Energy-momentum tensor for dust

Question

We all know that the energy-momentum tensor for dust is just $T^{\alpha\beta}=\rho_0v^\alpha v^\beta,$ where $\rho_0$ is the mass density in the dust's rest frame and $v^α$ is the dust's four-velocity. I'm trying to derive the dust energy momentum tensor from the equation $T_{αβ}=-\frac{2}{\sqrt{-g}}\frac{δS_M}{δg_{αβ}}$ but I'm getting the wrong answer.

The action for dust is

$$S=\int -\rho_0\sqrt{-g}d^4x.$$

Thus

$$\frac{\delta S}{\delta g^{\alpha\beta}}=\frac{\delta (-\rho_0)}{\delta g^{\alpha\beta}}\sqrt{-g}-\rho_0\frac{\delta \sqrt{-g}}{\delta g^{\alpha\beta}}.$$

To evaluate $\frac{\delta (-\rho_0)}{\delta g^{\alpha\beta}}$, I define $K_\alpha=\rho_0 v_\alpha$. Then $\rho_0=\sqrt{g^{\alpha\beta}K_\alpha K_\beta}$ and thus $\delta \rho_0=\frac{1}{2\rho_0}K_\alpha K_\beta \delta g^{\alpha \beta}.$ It follows that $$T_{\alpha\beta}=\rho_0 v_\alpha v_\beta-\rho_0 g_{\alpha\beta}.$$

There's an extra term that I can't get rid of. Any idea where I went wrong?

Answer 1

Finding an action that gives you dust when varied is actually kind of tricky. Part of the reason it is hard is that for scalar matter, the action is usually proportional to the pressure,and the pressure vanishes for dust. I'm not sure where you found your action for dust, but I think you didn't make any calculational errors, it just isn't the right action.

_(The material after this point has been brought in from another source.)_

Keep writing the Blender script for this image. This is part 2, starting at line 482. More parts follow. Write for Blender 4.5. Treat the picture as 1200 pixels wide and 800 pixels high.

There are two ways I know to get dust from an action. You have to make sure to specify the fields in your theory, and then take the variations of all of them and enforce their equations of motion. The first way is to choose a nondynamical vector field $v^a$ (which means we do not enforce it's equation of motion) and a dynamical scalar field $\rho$, and write the action $$S = - \int d^4x\sqrt{-g} \frac\rho2(g_{ab}v^av^b+1)$$

Varying with respect to $\rho$ enforces that $v^a$ be unit timelike, $v^a v_a = -1$. Now when you vary with respect to the metric, the term you get from varying $\sqrt{-g}$ is proportional to $g_{ab}v^a v^b + 1$, which vanishes since $v^a$ is unit. The only remaining term comes from varying $g_{ab}$ contracting with $v^a v^b$, which gives $$ \frac{\delta S}{\delta g_{ab} }= -\frac\rho2 v^a v^b$$ and hence the stress tensor is $$ T^{ab} = \rho v^a v^b.$$

The second method is similar and has the advantage of not using a nondynamical field. It is described in a paper found here. This consists of introducing two scalar fields $\lambda$ and $\varphi$. The action is $$S=\int d^4x \sqrt{-g} \lambda\left(\frac12g^{ab}\partial_a\varphi \partial_b\varphi - \frac12\mu^2(\varphi)\right) $$

Varying with respect to $\lambda$ will give $$\partial_a\varphi \partial^a \varphi = \mu^2(\varphi)$$ Again, we see that when this equation is enforced it will cause the variation of $\sqrt{-g}$ in the stress tensor to drop out. Then the stress tensor is

$$T_{ab} = \lambda\partial_a\varphi \partial_b \varphi. $$

Then defining the unit $4$-velocity by $v_a = \dfrac{\partial_a\varphi}{(\partial_a\varphi \partial^a\varphi)^{1/2}}=\dfrac{\partial_a\varphi}{\mu(\varphi)}$, we see that the stress tensor take the form $$T_{ab} = \lambda \mu^2 v_a v_b$$ which is pressureless dust with energy density $\lambda\mu^2$. The final $\varphi$ equation of motion determines the evolution of $\lambda$ and $\varphi$.